Given information>
◆ ◆ ◆
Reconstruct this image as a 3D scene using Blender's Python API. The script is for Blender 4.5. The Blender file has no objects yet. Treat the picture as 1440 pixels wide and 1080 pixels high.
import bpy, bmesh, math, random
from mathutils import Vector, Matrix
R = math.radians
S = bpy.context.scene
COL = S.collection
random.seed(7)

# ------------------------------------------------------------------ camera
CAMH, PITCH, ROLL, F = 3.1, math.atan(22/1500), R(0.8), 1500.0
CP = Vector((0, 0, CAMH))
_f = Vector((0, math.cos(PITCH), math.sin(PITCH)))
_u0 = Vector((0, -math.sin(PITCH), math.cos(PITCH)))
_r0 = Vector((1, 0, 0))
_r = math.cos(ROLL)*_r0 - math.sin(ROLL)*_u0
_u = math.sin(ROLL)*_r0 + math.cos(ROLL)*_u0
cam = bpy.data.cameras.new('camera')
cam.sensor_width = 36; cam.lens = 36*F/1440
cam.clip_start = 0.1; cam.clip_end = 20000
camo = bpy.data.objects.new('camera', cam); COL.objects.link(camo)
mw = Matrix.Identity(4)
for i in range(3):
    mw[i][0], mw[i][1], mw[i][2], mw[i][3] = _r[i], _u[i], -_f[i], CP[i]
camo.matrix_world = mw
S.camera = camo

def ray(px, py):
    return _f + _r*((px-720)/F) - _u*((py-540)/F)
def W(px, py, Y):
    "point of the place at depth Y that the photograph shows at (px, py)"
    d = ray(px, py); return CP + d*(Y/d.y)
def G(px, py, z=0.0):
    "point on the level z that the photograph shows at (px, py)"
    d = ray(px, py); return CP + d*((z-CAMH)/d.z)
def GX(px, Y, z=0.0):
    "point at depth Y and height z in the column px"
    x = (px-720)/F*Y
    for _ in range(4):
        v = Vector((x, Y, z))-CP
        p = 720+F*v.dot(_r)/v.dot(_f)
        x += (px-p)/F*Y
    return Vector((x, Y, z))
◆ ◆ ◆
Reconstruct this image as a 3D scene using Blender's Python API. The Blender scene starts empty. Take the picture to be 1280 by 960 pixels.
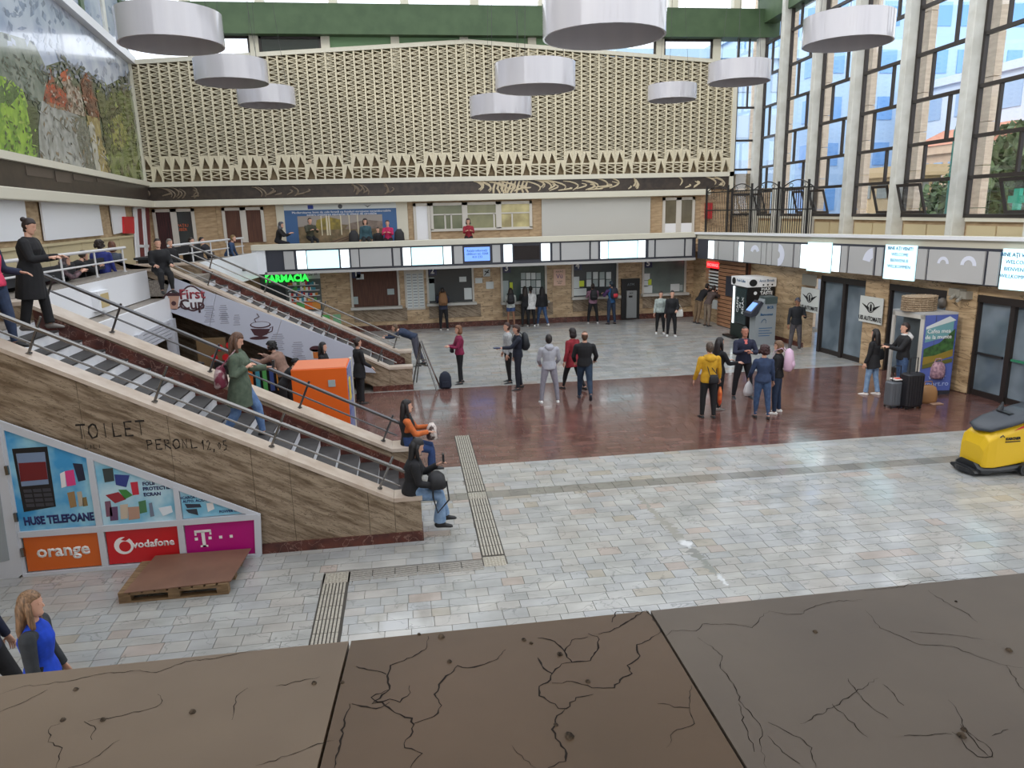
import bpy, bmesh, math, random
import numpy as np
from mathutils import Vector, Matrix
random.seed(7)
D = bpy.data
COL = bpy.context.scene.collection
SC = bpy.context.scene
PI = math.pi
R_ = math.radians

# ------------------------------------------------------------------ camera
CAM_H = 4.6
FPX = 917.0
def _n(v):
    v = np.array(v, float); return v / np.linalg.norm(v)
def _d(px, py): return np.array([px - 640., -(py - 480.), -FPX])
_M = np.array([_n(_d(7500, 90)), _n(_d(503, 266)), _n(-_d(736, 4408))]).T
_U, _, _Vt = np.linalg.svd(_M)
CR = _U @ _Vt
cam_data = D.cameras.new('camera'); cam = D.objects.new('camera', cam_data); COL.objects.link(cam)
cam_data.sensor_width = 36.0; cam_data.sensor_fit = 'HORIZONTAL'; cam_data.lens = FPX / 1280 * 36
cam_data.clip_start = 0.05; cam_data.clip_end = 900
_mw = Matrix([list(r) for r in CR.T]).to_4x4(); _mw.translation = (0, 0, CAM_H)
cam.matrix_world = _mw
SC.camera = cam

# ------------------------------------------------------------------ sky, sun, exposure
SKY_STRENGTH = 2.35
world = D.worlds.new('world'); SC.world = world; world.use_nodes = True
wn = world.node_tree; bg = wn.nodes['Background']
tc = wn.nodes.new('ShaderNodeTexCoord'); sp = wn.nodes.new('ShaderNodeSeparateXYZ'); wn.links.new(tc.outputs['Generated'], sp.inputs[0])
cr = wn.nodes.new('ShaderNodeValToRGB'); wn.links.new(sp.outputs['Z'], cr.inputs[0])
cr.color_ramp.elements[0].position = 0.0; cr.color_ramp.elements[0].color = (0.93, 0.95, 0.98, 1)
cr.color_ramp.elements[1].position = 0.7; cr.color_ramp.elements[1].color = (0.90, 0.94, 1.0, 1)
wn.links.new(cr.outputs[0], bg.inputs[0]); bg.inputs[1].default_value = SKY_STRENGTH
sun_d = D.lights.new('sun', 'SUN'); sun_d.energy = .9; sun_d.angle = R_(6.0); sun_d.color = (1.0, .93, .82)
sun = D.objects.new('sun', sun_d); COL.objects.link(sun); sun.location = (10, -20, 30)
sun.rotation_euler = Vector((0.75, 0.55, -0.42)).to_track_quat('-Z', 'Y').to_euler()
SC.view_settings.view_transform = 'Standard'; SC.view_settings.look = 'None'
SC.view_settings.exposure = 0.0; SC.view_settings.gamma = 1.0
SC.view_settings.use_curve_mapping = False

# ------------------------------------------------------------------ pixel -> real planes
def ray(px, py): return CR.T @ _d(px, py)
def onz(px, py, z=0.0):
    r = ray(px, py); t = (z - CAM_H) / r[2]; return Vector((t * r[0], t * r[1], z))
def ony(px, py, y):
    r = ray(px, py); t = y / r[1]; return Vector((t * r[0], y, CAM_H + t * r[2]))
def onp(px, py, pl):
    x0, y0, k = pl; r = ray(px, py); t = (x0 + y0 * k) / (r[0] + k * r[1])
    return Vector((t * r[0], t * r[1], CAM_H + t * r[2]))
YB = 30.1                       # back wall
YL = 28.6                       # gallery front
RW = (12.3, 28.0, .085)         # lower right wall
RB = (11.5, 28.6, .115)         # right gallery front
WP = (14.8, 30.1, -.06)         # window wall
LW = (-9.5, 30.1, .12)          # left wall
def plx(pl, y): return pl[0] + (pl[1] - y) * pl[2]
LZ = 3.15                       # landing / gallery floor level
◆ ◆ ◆
Stated exercise> Copy word for word only the lines above from the one with "by 960 pixels." through the one with "R_ = math.radians". Leave pictures out.

Written solution>
Reconstruct this image as a 3D scene using Blender's Python API. The Blender scene starts empty. Take the picture to be 1280 by 960 pixels.
import bpy, bmesh, math, random
import numpy as np
from mathutils import Vector, Matrix
random.seed(7)
D = bpy.data
COL = bpy.context.scene.collection
SC = bpy.context.scene
PI = math.pi
R_ = math.radians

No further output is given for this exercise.